I just finished reading about Block-STM and I have a question that I can’t seem to understand at all. I’ve studied from these two links:

What I don’t understand is this part:

Block-STM introduces a collaborative scheduler, which coordinates the validation and execution tasks among threads. The preset serialization order dictates that the transactions must be committed in order, so a successful validation of an incarnation does not guarantee that it can be committed. This is because an abort and re- execution of an earlier transaction in the block might invalidate the incarnation read-set and necessitate re-execution. Thus, when a transaction aborts, all higher transactions are scheduled for re-validation.
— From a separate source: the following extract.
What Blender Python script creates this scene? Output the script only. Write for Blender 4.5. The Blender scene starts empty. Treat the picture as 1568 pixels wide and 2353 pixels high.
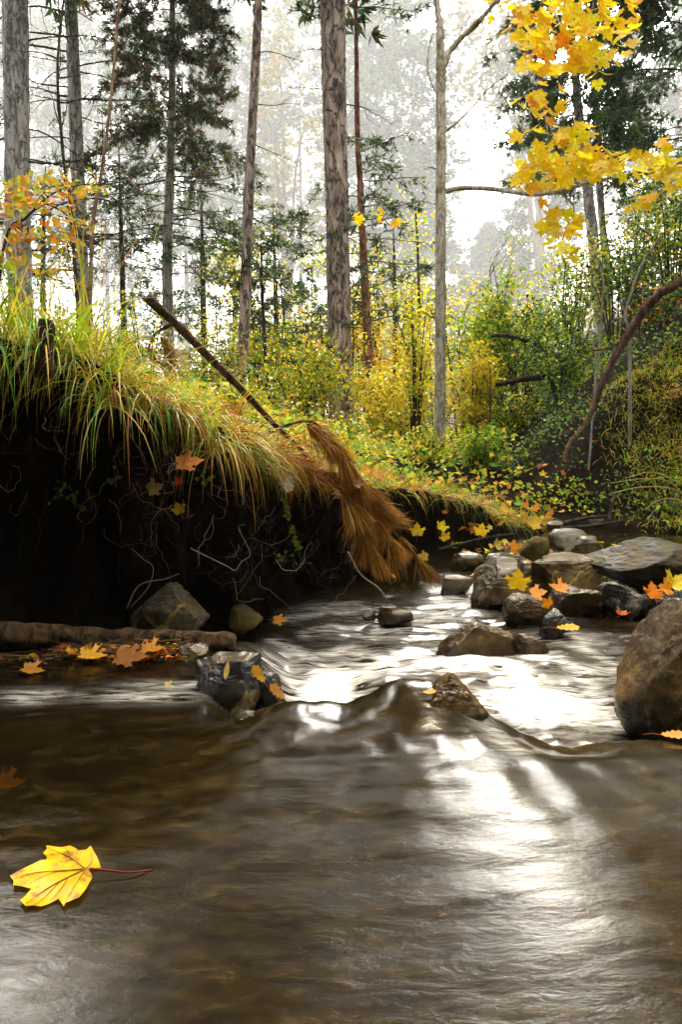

Image describe the Block-STM process from the paper

With the example in the paper, I understand that the validation of tx2 fails because it might read from the same memory location that is written to by tx1, so there’s nothing wrong here, and I can understand that. But why does tx3 need to be revalidated as well, even though it passes the validation process? Well, according to the algorithm, it seems like if tx3 passes the validation phase, this means that it should not depend on tx1 or tx2 at all (it doesn’t access the location where tx1 and tx2 write the data). So, why does tx3 need to be revalidated? According to the part I quoted from the paper, it says:

This is because an abort and re-execution of an earlier transaction in the block might invalidate the incarnation read-set and necessitate re-execution. Thus, when a transaction aborts, all higher transactions are scheduled for re-validation.

But then, I think an earlier transaction can cause transactions after it to be re-executed if and only if the transactions after it read from the same memory that the earlier transaction is trying to write to. So, I can’t understand why we need “when a transaction aborts, all higher transactions are scheduled for re-validation” this condition at all.

Could anybody give me an example of the case that a transaction can cause the transactions after them even if they are not access the same memory as the earlier transaction.